We're part of the flow as well. We have something to do with what's happening. I don't know if there's really a message. I think it's maybe the appreciation of life, the mystery of life. That's kind of how life is. You think you got it figured out, but it's got many other layers to it. And just to be sensitive to that and ask yourself, "What's your role in the way it all flows?" You don't like the way your town is looking, what are you going to do about? You can supply the soul that you feel that your city is lacking. 

"The Only Living Boy in New York" revolves a round a dysfunctional family who're all involved in the arts in some way. Is it possible to be a great artist without messing up your family life?

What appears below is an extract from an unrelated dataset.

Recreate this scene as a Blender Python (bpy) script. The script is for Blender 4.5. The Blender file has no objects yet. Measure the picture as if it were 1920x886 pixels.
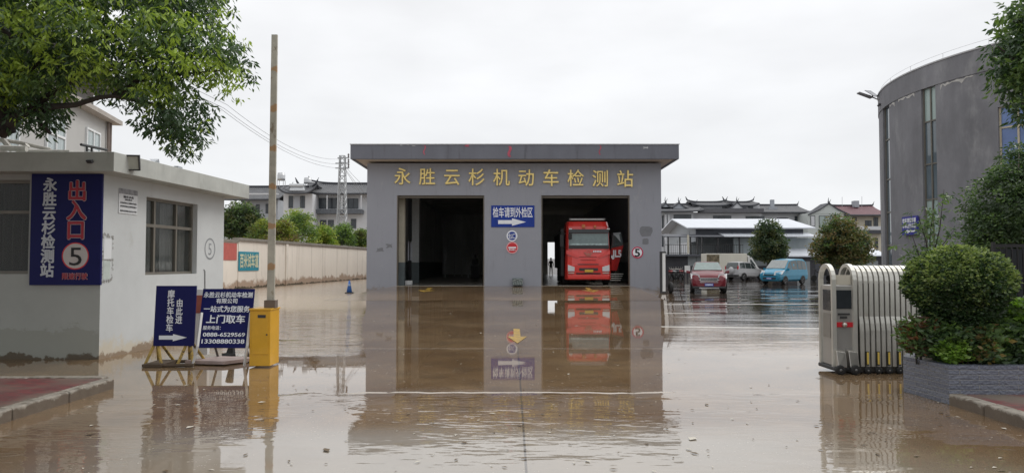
import bpy, math, random
import numpy as np
from mathutils import Vector, Matrix, Euler
R = math.radians
rnd = random.Random(7)
sc = bpy.context.scene
COL = sc.collection

# ------------------------------------------------------------------ camera
F = 1350.0; PITCH = math.atan(49 / F); CAMZ = 1.6
cam = bpy.data.cameras.new('camera'); camo = bpy.data.objects.new('camera', cam); COL.objects.link(camo)
cam.sensor_width = 36; cam.lens = F / 1920 * 36; cam.clip_start = .05; cam.clip_end = 6000
camo.location = (0, 0, CAMZ); camo.rotation_euler = (R(90) + PITCH, 0, 0)
sc.camera = camo

# ------------------------------------------------------------------ sky and sun
SUN_EL, SUN_AZ = R(48), R(62)      # azimuth clockwise from +Y
w = bpy.data.worlds.new('World'); sc.world = w; w.use_nodes = True
nt = w.node_tree; nt.nodes.clear()
def N(t, **kw):
    n = nt.nodes.new(t)
    for k, v in kw.items(): setattr(n, k, v)
    return n
out = N('ShaderNodeOutputWorld'); bg = N('ShaderNodeBackground'); bg.inputs[1].default_value = .1
sky = N('ShaderNodeTexSky', sky_type='NISHITA'); sky.sun_disc = False; sky.sun_elevation = SUN_EL; sky.sun_rotation = SUN_AZ
tc = N('ShaderNodeTexCoord'); sep = N('ShaderNodeSeparateXYZ'); nt.links.new(tc.outputs['Generated'], sep.inputs[0])
cr = N('ShaderNodeValToRGB'); el = cr.color_ramp.elements
el[0].position = 0; el[0].color = (.80, .815, .84, 1); el[1].position = 1; el[1].color = (1, 1, 1, 1)
e = cr.color_ramp.elements.new(.12); e.color = (.86, .87, .885, 1)
e = cr.color_ramp.elements.new(.36); e.color = (.93, .935, .95, 1)
nt.links.new(sep.outputs['Z'], cr.inputs[0])
mp = N('ShaderNodeMapping'); mp.inputs['Scale'].default_value = (1.6, 1.6, 4.5); nt.links.new(tc.outputs['Generated'], mp.inputs[0])
no = N('ShaderNodeTexNoise'); no.inputs['Scale'].default_value = 1.6; no.inputs['Detail'].default_value = 5; nt.links.new(mp.outputs[0], no.inputs['Vector'])
mr = N('ShaderNodeMapRange'); mr.inputs[1].default_value = .3; mr.inputs[2].default_value = .7; mr.inputs[3].default_value = 9.0; mr.inputs[4].default_value = 11.0
nt.links.new(no.outputs[0], mr.inputs[0])
zen = N('ShaderNodeMapRange'); zen.interpolation_type = 'SMOOTHSTEP'; zen.inputs[1].default_value = .38; zen.inputs[2].default_value = 1; zen.inputs[3].default_value = 1; zen.inputs[4].default_value = 1.45
nt.links.new(sep.outputs['Z'], zen.inputs[0])
mm = N('ShaderNodeMath', operation='MULTIPLY'); nt.links.new(mr.outputs[0], mm.inputs[0]); nt.links.new(zen.outputs[0], mm.inputs[1])
vm = N('ShaderNodeVectorMath', operation='SCALE'); nt.links.new(cr.outputs[0], vm.inputs[0]); nt.links.new(mm.outputs[0], vm.inputs['Scale'])
mx = N('ShaderNodeMixRGB'); mx.inputs[0].default_value = .95
nt.links.new(sky.outputs[0], mx.inputs[1]); nt.links.new(vm.outputs[0], mx.inputs[2])
nt.links.new(mx.outputs[0], bg.inputs[0]); nt.links.new(bg.outputs[0], out.inputs[0])
sl = bpy.data.lights.new('sun', 'SUN'); sl.energy = 1.4; sl.angle = R(28); sl.color = (1, .97, .92)
so = bpy.data.objects.new('sun', sl); COL.objects.link(so)
dv = Vector((math.sin(SUN_AZ) * math.cos(SUN_EL), math.cos(SUN_AZ) * math.cos(SUN_EL), math.sin(SUN_EL)))
so.rotation_euler = dv.to_track_quat('Z', 'Y').to_euler(); so.location = (0, 0, 60)
sc.view_settings.view_transform = 'Standard'; sc.view_settings.look = 'None'; sc.view_settings.exposure = .08; sc.view_settings.gamma = 1
sc.view_settings.use_curve_mapping = False
sc.cycles.max_bounces = 8; sc.cycles.transparent_max_bounces = 6; sc.cycles.use_denoising = True
sc.cycles.sample_clamp_indirect = 4

# ------------------------------------------------------------------ pixel (1920x886 frame) to world
CP, SP = math.cos(PITCH), math.sin(PITCH)
def ray(px, py):
    cx, cy = (px - 960) / F, (443 - py) / F
    return Vector((cx, CP - cy * SP, SP + cy * CP))
def P(px, py, Y):
    d = ray(px, py); return Vector((0, 0, CAMZ)) + d * (Y / d.y)
def G(px, py, z=0):
    d = ray(px, py); return Vector((0, 0, CAMZ)) + d * ((z - CAMZ) / d.z)

# ------------------------------------------------------------------ materials
_mats = {}
def mat(name, col, rough=.6, metal=0, var=.12, scale=4, bump=0, bscale=30, stretch=(1, 1, 1), stain=None, spec=.5, coat=0, emit=None, alpha=1, trans=0):
    if name in _mats: return _mats[name]
    m = bpy.data.materials.new(name); m.use_nodes = True; t = m.node_tree; b = t.nodes['Principled BSDF']
    b.inputs['Roughness'].default_value = rough; b.inputs['Metallic'].default_value = metal
    b.inputs['Specular IOR Level'].default_value = spec; b.inputs['Coat Weight'].default_value = coat; b.inputs['Coat Roughness'].default_value = .05
    b.inputs['Alpha'].default_value = alpha; b.inputs['Transmission Weight'].default_value = trans
    if emit: b.inputs['Emission Color'].default_value = (*emit[:3], 1); b.inputs['Emission Strength'].default_value = emit[3]
    tc = t.nodes.new('ShaderNodeTexCoord'); mp = t.nodes.new('ShaderNodeMapping'); mp.inputs['Scale'].default_value = stretch
    t.links.new(tc.outputs['Object'], mp.inputs[0])
    n = t.nodes.new('ShaderNodeTexNoise'); n.inputs['Scale'].default_value = scale; n.inputs['Detail'].default_value = 6; n.inputs['Roughness'].default_value = .65
    t.links.new(mp.outputs[0], n.inputs['Vector'])
    rp = t.nodes.new('ShaderNodeValToRGB'); rp.color_ramp.elements[0].position = .3; rp.color_ramp.elements[1].position = .7
    rp.color_ramp.elements[0].color = (*[c * (1 - var) for c in col], 1); rp.color_ramp.elements[1].color = (*[min(1, c * (1 + var)) for c in col], 1)
    t.links.new(n.outputs[0], rp.inputs[0]); last = rp.outputs[0]
    for st in (stain or []):   # (colour, scale, stretch, threshold, width, zlo, zhi)   zlo/zhi: where the dirt stops
        c2, s2, sx, th, wd, z0, z1 = st
        mp2 = t.nodes.new('ShaderNodeMapping'); mp2.inputs['Scale'].default_value = sx; mp2.inputs['Location'].default_value = (s2, 3.1, 1.7)
        t.links.new(tc.outputs['Object'], mp2.inputs[0])
        n2 = t.nodes.new('ShaderNodeTexNoise'); n2.inputs['Scale'].default_value = s2; n2.inputs['Detail'].default_value = 7; n2.inputs['Roughness'].default_value = .7
        t.links.new(mp2.outputs[0], n2.inputs['Vector'])
        mrn = t.nodes.new('ShaderNodeMapRange'); mrn.interpolation_type = 'SMOOTHSTEP'
        mrn.inputs[1].default_value = th; mrn.inputs[2].default_value = th + wd
        if z0 is not None:
            sp = t.nodes.new('ShaderNodeSeparateXYZ'); t.links.new(tc.outputs['Object'], sp.inputs[0])
            zr = t.nodes.new('ShaderNodeMapRange'); zr.inputs[1].default_value = z0; zr.inputs[2].default_value = z1; zr.inputs[3].default_value = .3; zr.inputs[4].default_value = -.3
            t.links.new(sp.outputs['Z'], zr.inputs[0])
            ad = t.nodes.new('ShaderNodeMath'); ad.operation = 'ADD'; t.links.new(n2.outputs[0], ad.inputs[0]); t.links.new(zr.outputs[0], ad.inputs[1])
            t.links.new(ad.outputs[0], mrn.inputs[0])
        else: t.links.new(n2.outputs[0], mrn.inputs[0])
        mxx = t.nodes.new('ShaderNodeMixRGB'); mxx.inputs[2].default_value = (*c2[:3], 1)
        if len(c2) > 3:
            ml = t.nodes.new('ShaderNodeMath'); ml.operation = 'MULTIPLY'; ml.inputs[1].default_value = c2[3]; t.links.new(mrn.outputs[0], ml.inputs[0]); t.links.new(ml.outputs[0], mxx.inputs[0])
        else: t.links.new(mrn.outputs[0], mxx.inputs[0])
        t.links.new(last, mxx.inputs[1]); last = mxx.outputs[0]
    t.links.new(last, b.inputs['Base Color'])
    if bump:
        nb = t.nodes.new('ShaderNodeTexNoise'); nb.inputs['Scale'].default_value = bscale; nb.inputs['Detail'].default_value = 4; t.links.new(tc.outputs['Object'], nb.inputs['Vector'])
        bp = t.nodes.new('ShaderNodeBump'); bp.inputs['Strength'].default_value = .6; bp.inputs['Distance'].default_value = bump
        t.links.new(nb.outputs[0], bp.inputs['Height']); t.links.new(bp.outputs[0], b.inputs['Normal'])
    _mats[name] = m; return m
def leafmat(name, col, var=.35):
    m = mat(name, col, rough=.42, var=var, scale=9)
    t = m.node_tree; b = t.nodes['Principled BSDF']; o = [n for n in t.nodes if n.type == 'OUTPUT_MATERIAL'][0]
    tr = t.nodes.new('ShaderNodeBsdfTranslucent'); tr.inputs[0].default_value = (col[0] * 1.7, col[1] * 1.8, col[2] * 1.0, 1)
    ms = t.nodes.new('ShaderNodeMixShader'); ms.inputs[0].default_value = .32
    t.links.new(b.outputs[0], ms.inputs[1]); t.links.new(tr.outputs[0], ms.inputs[2]); t.links.new(ms.outputs[0], o.inputs[0]); return m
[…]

Art surfaces in all kinds of different families at all different levels of disruption and that sort of thing. I don't think you have to suffer terribly to be an artist. Life supplies us all with a dose of suffering all through our lives. No, I think art blooms in all sorts of situations.

Lies and infidelity play big roles in the film. Considering how lying seems to be the norm in today's political climate, does the truth even mean anything anymore?

What comes to mind as you ask that question, lies imply the truth, and the truth, as far as I can tell, is such a subjective kind of thing. Our goals for telling our version of the truth and why we lie, sometimes we'll think our lying is for the common good–and often it can be. You can tell an ethical lie, if that's such a thing. I suppose there's such an animal. Also what comes to mind, considering how much we do lie and how fallible a species we are, the word grace comes to mind. I'm not a particularly religious guy, but there must be some grace going down that's allowed us to hang out on the planet as long as we have.

Since this month is Tom Brady's birthday and you recently worked with him on an Uggs ad campaign, what did you think of his acting abilities? Does he have a future in the business?

Yeah he could do it. We had fun doing our little scene together. Happy birthday Tom!

"The Only Living Boy in New York" hits theaters on Aug. 11.